Description of the task
Quote the material below exactly as written, from the first line to the line that holds "np.array([[.25, .253, .24]])", endpoints included.

Recorded information
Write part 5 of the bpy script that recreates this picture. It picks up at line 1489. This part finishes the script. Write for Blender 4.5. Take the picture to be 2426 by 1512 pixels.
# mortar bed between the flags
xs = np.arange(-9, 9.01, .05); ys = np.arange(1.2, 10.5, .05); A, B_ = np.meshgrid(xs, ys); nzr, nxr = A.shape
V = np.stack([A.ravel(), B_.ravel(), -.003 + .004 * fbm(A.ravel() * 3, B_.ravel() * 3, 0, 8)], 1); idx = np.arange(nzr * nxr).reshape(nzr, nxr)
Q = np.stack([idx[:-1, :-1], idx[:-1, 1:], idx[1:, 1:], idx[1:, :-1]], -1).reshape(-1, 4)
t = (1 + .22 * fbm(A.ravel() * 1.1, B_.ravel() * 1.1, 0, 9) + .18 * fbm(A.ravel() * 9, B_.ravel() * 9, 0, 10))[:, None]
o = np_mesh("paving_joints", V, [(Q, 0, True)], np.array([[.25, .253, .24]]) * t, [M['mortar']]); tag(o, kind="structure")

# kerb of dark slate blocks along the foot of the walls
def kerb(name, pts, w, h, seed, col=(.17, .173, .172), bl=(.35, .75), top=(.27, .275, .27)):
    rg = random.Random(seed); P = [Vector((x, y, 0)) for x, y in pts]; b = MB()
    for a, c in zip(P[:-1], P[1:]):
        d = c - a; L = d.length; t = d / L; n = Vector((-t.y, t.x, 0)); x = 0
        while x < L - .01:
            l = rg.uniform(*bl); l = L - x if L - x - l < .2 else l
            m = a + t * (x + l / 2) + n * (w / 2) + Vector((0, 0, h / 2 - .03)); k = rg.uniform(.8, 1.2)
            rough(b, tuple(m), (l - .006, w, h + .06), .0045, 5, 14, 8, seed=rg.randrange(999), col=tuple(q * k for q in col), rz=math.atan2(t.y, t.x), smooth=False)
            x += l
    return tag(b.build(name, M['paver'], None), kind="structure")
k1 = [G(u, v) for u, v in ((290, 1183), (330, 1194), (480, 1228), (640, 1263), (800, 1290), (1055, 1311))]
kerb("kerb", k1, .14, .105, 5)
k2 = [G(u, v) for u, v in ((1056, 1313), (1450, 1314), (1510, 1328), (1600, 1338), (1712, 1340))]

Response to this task
Write part 5 of the bpy script that recreates this picture. It picks up at line 1489. This part finishes the script. Write for Blender 4.5. Take the picture to be 2426 by 1512 pixels.
# mortar bed between the flags
xs = np.arange(-9, 9.01, .05); ys = np.arange(1.2, 10.5, .05); A, B_ = np.meshgrid(xs, ys); nzr, nxr = A.shape
V = np.stack([A.ravel(), B_.ravel(), -.003 + .004 * fbm(A.ravel() * 3, B_.ravel() * 3, 0, 8)], 1); idx = np.arange(nzr * nxr).reshape(nzr, nxr)
Q = np.stack([idx[:-1, :-1], idx[:-1, 1:], idx[1:, 1:], idx[1:, :-1]], -1).reshape(-1, 4)
t = (1 + .22 * fbm(A.ravel() * 1.1, B_.ravel() * 1.1, 0, 9) + .18 * fbm(A.ravel() * 9, B_.ravel() * 9, 0, 10))[:, None]
o = np_mesh("paving_joints", V, [(Q, 0, True)], np.array([[.25, .253, .24]]) * t, [M['mortar']]); tag(o, kind="structure")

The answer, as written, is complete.